Do holomorphic functions have primitive

Question

Let $f:\Omega\to \mathbb C$ be called holomorphic on $\Omega$ if it is complex-differentiable on $\Omega$.Define primitive of $F$ on $\Omega$ to be a function such that $F'(z)=f(z)$ for all $z\in \Omega$.We have shown in a theorem that if a continuous function has a primtive then $\int\limits_{\gamma} f(z)dz=0$ for any closed curve $\gamma$.We also know by Cauchy's theorem that if $f$ is holomorphic on $\Omega$ then $\int\limits_{\gamma}f(z)dz=0$ for any closed curve $\gamma$.This leads me to ask the question whether any holomorphic function on $\Omega$ have a primitive.I want a proof of this fact or a counterexample that this may not be true.Can someone help me?

Answer 1

There is a very deep connection between the shape of $\Omega$ and the existence of primitives on $\Omega$. For now, let's assume that $\Omega$ is connected. Then it can be shown that every holomorphic function $\Omega\to\mathbb C$ has a primitive if and only if $\Omega$ is simply connected. Meaning that $\Omega$ has no holes. Geometrically speaking, if $\Omega$ has a hole, then we could integrate a function along a closed path winding around that hole. And such integrals are not necessarily $0$, contrary to your statement. The integral of a holomorphic function along a closed path is only guaranteed to be $0$ if the path encloses no holes. And conversely, if a path winds around a hole, then we can guarantee the existence of a holomorphic function whose integral along that path is not $0$.

Note that Cauchy's theorem is only true on simply connected domains.

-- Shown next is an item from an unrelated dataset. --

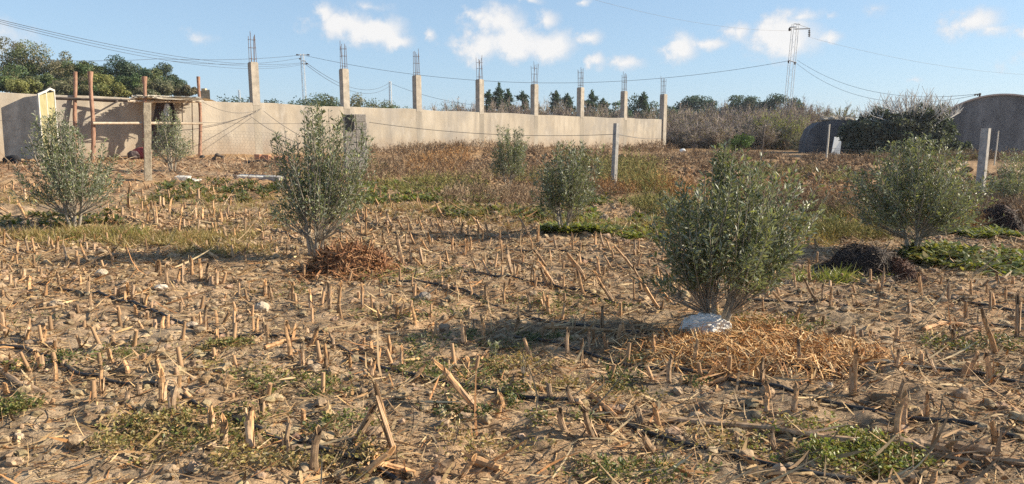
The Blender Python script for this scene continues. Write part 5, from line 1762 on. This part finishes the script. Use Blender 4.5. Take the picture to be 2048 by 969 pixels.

There is also a more general version of Cauchy's theorem: if we can continuously deform a closed path (without tearing or glueing) to obtain a second path, then the integrals of a holomorphic function along those paths are equal. Now if a path can be deformed to just a point, then the integral along that path must be $0$. All paths which can be deformed that way must yield an integral of $0$ for this reason. But if a path winds around a hole, it can't be deformed to a point because the hole is in the way. And for this reason, the integrals along such paths need not vanish. And consequently, a holomorphic function on such a domain with a hole need not have a primitive.